We are only a few days into the New Year and our president has made it very clear that he is taking his last year of presidency by storm. One thing that the POTUS is taking extremely serious this year is gun laws.
Since the subject of gun laws has continued to be a hugely problematic and unresolved issue in 2015, it shouldn’t come as a surprise that our president is still pressing the issue. Just a few days ago, Obama gave a very powerful and emotional speech addressing the issue of gun laws in which he unveiled his plan to control gun violence. It goes without saying that Obama’s speech was met with backlash from some of his more conservative counterparts, although his plan seemed more than reasonable.
During his speech, Obama strikes a irrefutable argument against republican members of the senate who voted against the “common sense compromise bill” created by Vice President Joe Biden and two United States senators that would essentially force everyone who purchases a gun to be subject to a background check.
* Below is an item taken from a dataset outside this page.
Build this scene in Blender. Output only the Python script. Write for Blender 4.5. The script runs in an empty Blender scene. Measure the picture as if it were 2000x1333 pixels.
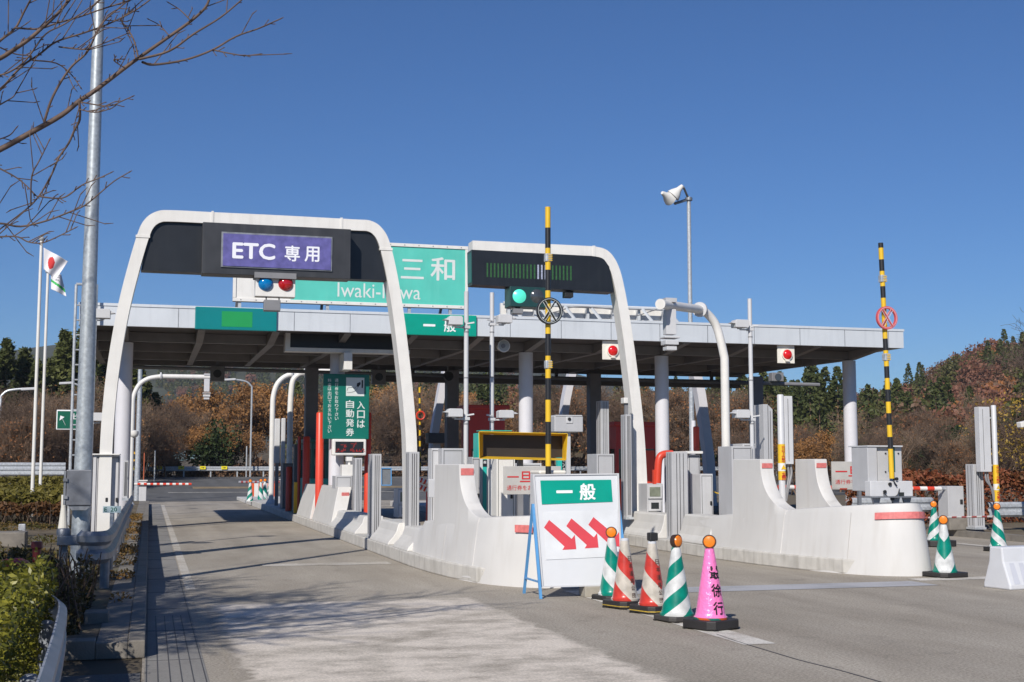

Obama then questions how this became such a “partisan issue,” being that 90 percent of Americans agreed with the compromise bill and 90 percent of democrats in the senate voted, which ultimately failed because 90 of republicans in the senate voted against it. The president then begins to unveil his new gun laws which much like the compromise bill put a lot of focus on background checking anyone wanting to purchase a gun, and cracking down on illegal gun trafficking.
The most notable out of these laws are the ones that have to do with mental health, which includes a 500 million dollar investment to increase access to mental health care that will increase service capacity.
Republicans and democrats agree that mental health is a huge issue amongst Americans, since the counterargument to gun control is that “guns don’t people, people kill people.” This alludes to the problem of mental health, which couldn’t be truer. Millions of deaths in the past year could have been prevented had there been more focus placed on mental health in America.
With that being said, just focusing on mental health will not be enough to resolve the issue of gun violence. There are millions of American suffering from mental illness that are not receiving any form of help; it will be a few years before every single American with a mental illness is helped. In the meantime, there needs to be some sort of immediate action set forth to reduce the amount of deaths caused by gun violence.
Background checks allow the government to monitor the sale of firearms and allow it to ensure that guns do not get into the hands of criminals. Background checks should pose no threat to any law-abiding American citizen; this proposal is nothing but “common sense,” as Obama would say.